Dazu kam, dass Werder Bremen auf die Grundschule aufmerksam wurde und die Besten in seine Schach-Gruppen aufnahm. Heute ist diese Grundschule die wichtigste Quelle für den Nachwuchs in der Schach-Abteilung von Werder.

Es gibt vor allem eines, was diese Grundschule von anderen unterscheidet: Die Schach-AGs beginnen in der ersten Klasse. „Wir haben inzwischen regelrechte Schach-Familien“, erzählt die Schulleiterin stolz – bei der Anmeldung fragen die Kleinen nicht, wann sie Englisch haben und Fußball spielen können, sondern wann die Schach-AG stattfindet. Die älteren Schulkinder geben die „Besessenheit“ an ihre Geschwister weiter. Und in der dritten Klasse haben diese Kinder einen Vorsprung, den andere schwer aufholen können. Übrigens sind auch Kinder mit Migrationshintergrund gut dabei – in den Schach-AGs sind sie meist überrepräsentiert.

Hundert der 300 Kinder der Grundschule spielen heute in den Schach-AGs, die Pokale stehen im Schulflur und die große Vitrine ist randvoll. Und das ist kein Spleen, weil, beeilen sich die Schachlehrer zu betonen, das Schachspiel ungeheuer die Konzentration fördere. Bei den bundesweiten Meisterschaften spielen die 10 bis 12-jährigen Kinder Partien von einer vollen Stunde, und das über drei Tage. Kein Wunder, dass einer der kleinen Schach-Meister auch in der Mathe-Olympiade den ersten Preis gewonnen hat. Konzentration, strukturiertes Denken, Ehrgeiz und „Teamgeist“ braucht man eben nicht nur am Brett.
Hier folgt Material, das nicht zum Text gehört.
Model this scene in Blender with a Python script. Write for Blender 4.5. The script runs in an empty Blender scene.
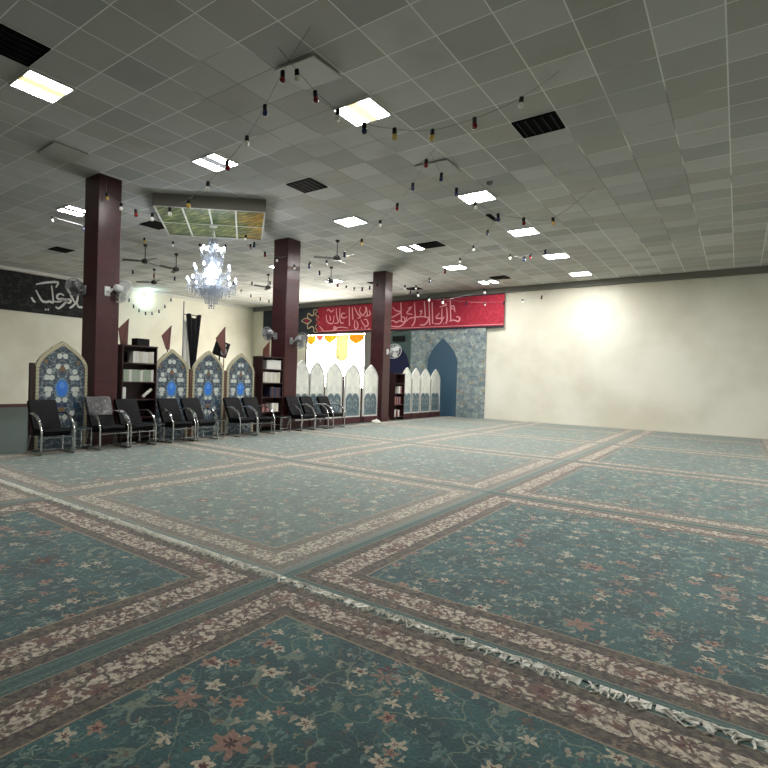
import bpy, bmesh, math, random
from mathutils import Vector, Matrix
random.seed(7)
C = bpy.context.scene.collection
PI = math.pi
H = 5.1            # ceiling height
# ------------------------------------------------------------------ helpers
class MB:
    def __init__(s): s.bm = bmesh.new()
    def _mat(s, vs, M):
        if M is not None: bmesh.ops.transform(s.bm, matrix=M, verts=vs)
    def box(s, x0, y0, z0, x1, y1, z1, M=None, bev=0):
        r = bmesh.ops.create_cube(s.bm, size=1)['verts']
        for v in r:
            v.co = Vector((x0+(v.co.x+.5)*(x1-x0), y0+(v.co.y+.5)*(y1-y0), z0+(v.co.z+.5)*(z1-z0)))
        if bev:
            es = list({e for v in r for e in v.link_edges})
            g = bmesh.ops.bevel(s.bm, geom=es, offset=bev, segments=2, affect='EDGES', profile=.6)
            r = list({v for f in g['faces'] for v in f.verts} | {v for v in r if v.is_valid})
        s._mat(r, M); return s
    def lathe(s, prof, seg=12, M=None, cap=True):
        rings = []; allv = []
        for (r, z) in prof:
            ring = [s.bm.verts.new((r*math.cos(2*PI*k/seg), r*math.sin(2*PI*k/seg), z)) for k in range(seg)]
            rings.append(ring); allv += ring
        for a, b in zip(rings, rings[1:]):
            for k in range(seg):
                s.bm.faces.new((a[k], a[(k+1) % seg], b[(k+1) % seg], b[k]))
        if cap:
            if prof[0][0] > 1e-5: s.bm.faces.new(rings[0][::-1])
            if prof[-1][0] > 1e-5: s.bm.faces.new(rings[-1])
        s._mat(allv, M); return s
    def tube(s, pts, r, seg=8, M=None, closed=False, taper=None):
        pts = [Vector(p) for p in pts]; n = len(pts); rings = []; allv = []
        up = Vector((0, 0, 1)); prev = None
        for i, p in enumerate(pts):
            if closed: t = (pts[(i+1) % n]-pts[i-1])
            else: t = pts[min(i+1, n-1)]-pts[max(i-1, 0)]
            t.normalize()
            if prev is None:
                a = t.orthogonal().normalized() if abs(t.dot(up)) > .95 else t.cross(up).normalized()
            else:
                a = (prev-t*prev.dot(t)).normalized()
            prev = a; b = t.cross(a)
            rr = r if taper is None else r*taper[i]
            ring = [s.bm.verts.new(p+(a*math.cos(2*PI*k/seg)+b*math.sin(2*PI*k/seg))*rr) for k in range(seg)]
            rings.append(ring); allv += ring
        m = n if closed else n-1
        for i in range(m):
            A, B = rings[i], rings[(i+1) % n]
            for k in range(seg): s.bm.faces.new((A[k], A[(k+1) % seg], B[(k+1) % seg], B[k]))
        if not closed:
            s.bm.faces.new(rings[0][::-1]); s.bm.faces.new(rings[-1])
        s._mat(allv, M); return s
    def prism(s, poly, d0, d1, M=None, axis='y'):
        """polygon (a,b) extruded along an axis; axis y: a=x b=z"""
        def P(a, b, d): return (a, d, b) if axis == 'y' else ((d, a, b) if axis == 'x' else (a, b, d))
        A = [s.bm.verts.new(P(a, b, d0)) for a, b in poly]; B = [s.bm.verts.new(P(a, b, d1)) for a, b in poly]
        s.bm.faces.new(A); s.bm.faces.new(B[::-1]); n = len(poly)
        for k in range(n): s.bm.faces.new((A[k], B[k], B[(k+1) % n], A[(k+1) % n]))
        s._mat(A+B, M); return s
    def ring(s, out, inn, d0, d1, axis='y'):
        def P(a, b, d): return (a, d, b) if axis == 'y' else (d, a, b)
        L = [[s.bm.verts.new(P(a, b, d)) for a, b in pl] for pl, d in ((out, d0), (inn, d0), (out, d1), (inn, d1))]
        n = len(out)
        for k in range(n):
            j = (k+1) % n
            s.bm.faces.new((L[0][k], L[0][j], L[1][j], L[1][k])); s.bm.faces.new((L[2][k], L[3][k], L[3][j], L[2][j]))
            s.bm.faces.new((L[0][k], L[2][k], L[2][j], L[0][j])); s.bm.faces.new((L[1][k], L[1][j], L[3][j], L[3][k]))
        return s
    def ribbon(s, pts, w, normal, lift=0.004, tap=True):
        """flat pen stroke of width w and real thickness on a plane with the given normal"""
        nrm = Vector(normal); P = [Vector(p) for p in pts]
        if len(P) > 2:
            Q = []
            for i in range(len(P)-1):
                p0 = P[max(i-1, 0)]; p1 = P[i]; p2 = P[i+1]; p3 = P[min(i+2, len(P)-1)]
                for k in range(4):
                    t = k/4
                    Q.append(.5*((2*p1)+(-p0+p2)*t+(2*p0-5*p1+4*p2-p3)*t*t+(-p0+3*p1-3*p2+p3)*t**3))
            Q.append(P[-1]); P = Q
        n = len(P); rows = []
        for i, p in enumerate(P):
            t = (P[min(i+1, n-1)]-P[max(i-1, 0)]).normalized(); a = nrm.cross(t).normalized()
            f = 1.0
            if tap: f = .55+.6*math.sin(PI*min(1, (i+.4)/n))
            h = w*f/2
            rows.append([s.bm.verts.new(q) for q in (p-a*h, p+a*h, p+a*h+nrm*lift, p-a*h+nrm*lift)])
        for A, B in zip(rows, rows[1:]):
            for k in range(4): s.bm.faces.new((A[k], B[k], B[(k+1) % 4], A[(k+1) % 4]))
        s.bm.faces.new(rows[0]); s.bm.faces.new(rows[-1][::-1]); return s
    def build(s, name, mat, parent=None, smooth=False, loc=None, color=None):
        bmesh.ops.recalc_face_normals(s.bm, faces=s.bm.faces)
        me = bpy.data.meshes.new(name); s.bm.to_mesh(me); s.bm.free()
        if smooth:
            me.polygons.foreach_set('use_smooth', [True]*len(me.polygons))
            try: me.set_sharp_from_angle(angle=math.radians(40))
            except Exception: pass
        me.materials.append(mat)
        o = bpy.data.objects.new(name, me); C.objects.link(o)
        if parent: o.parent = parent
        if loc: o.location = loc
        if color: o.color = color
        return o
def thing(name, label, cat, loc=(0, 0, 0), rz=0, group=None):
    o = bpy.data.objects.new(name, None); C.objects.link(o); o.location = loc; o.rotation_euler = (0, 0, rz)
    o.empty_display_size = .1
    return tag(o, label, cat, group)
def tag(o, label, cat, group=None):
    o['label'] = label; o['category'] = cat
    if group: o['group'] = group
    return o
def struct(o): o['kind'] = 'structure'; return o
def dup(o, parent=None):
    c = o.copy(); C.objects.link(c)
    if parent is not None: c.parent = parent
    for ch in list(o.children): dup(ch, c)
    return c
def TR(x, y, z): return Matrix.Translation((x, y, z))
def RX(a): return Matrix.Rotation(a, 4, 'X')
def RY(a): return Matrix.Rotation(a, 4, 'Y')
def RZ(a): return Matrix.Rotation(a, 4, 'Z')
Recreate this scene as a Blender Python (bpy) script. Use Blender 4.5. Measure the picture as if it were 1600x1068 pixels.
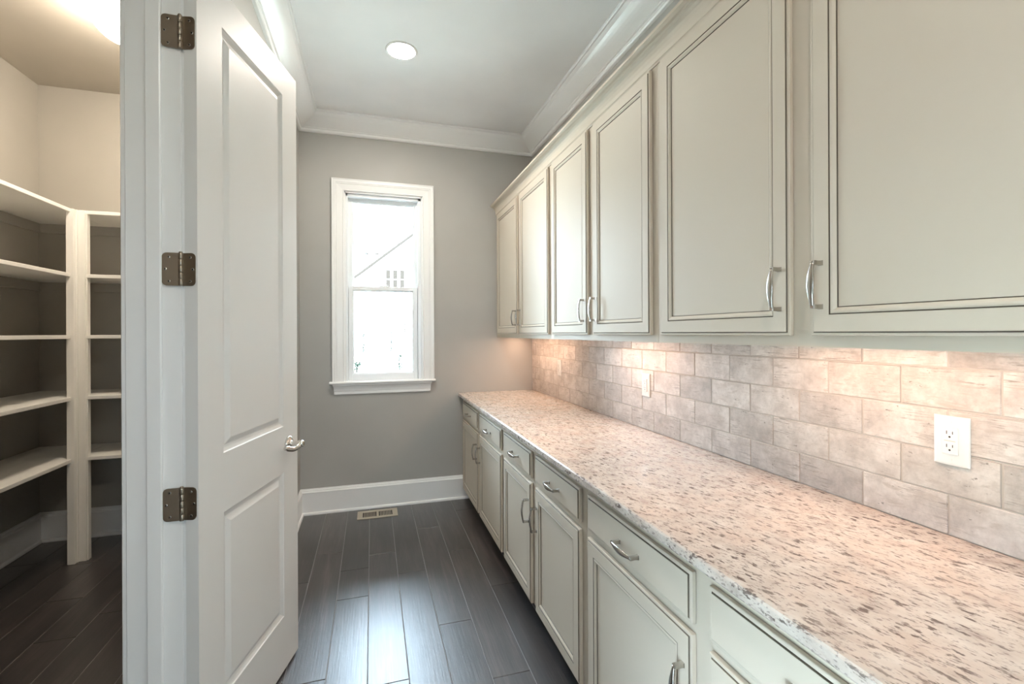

Die drei pädagogischen Betreuer des Schachwunders würden am liebsten ein Pilotprojekt auf die Beine stellen, in dessen Rahmen Schach als festes Schulfach etabliert werden könnte. Inzwischen gibt es wenigstens im Rahmen der Ganztagsschule mehr Spielraum für Schach. Aber bei der Finanzierung der Schachlehrer bleibt der Schule immer noch nichts übrig, als zu improvisieren – trotz des bundesweiten Erfolgs.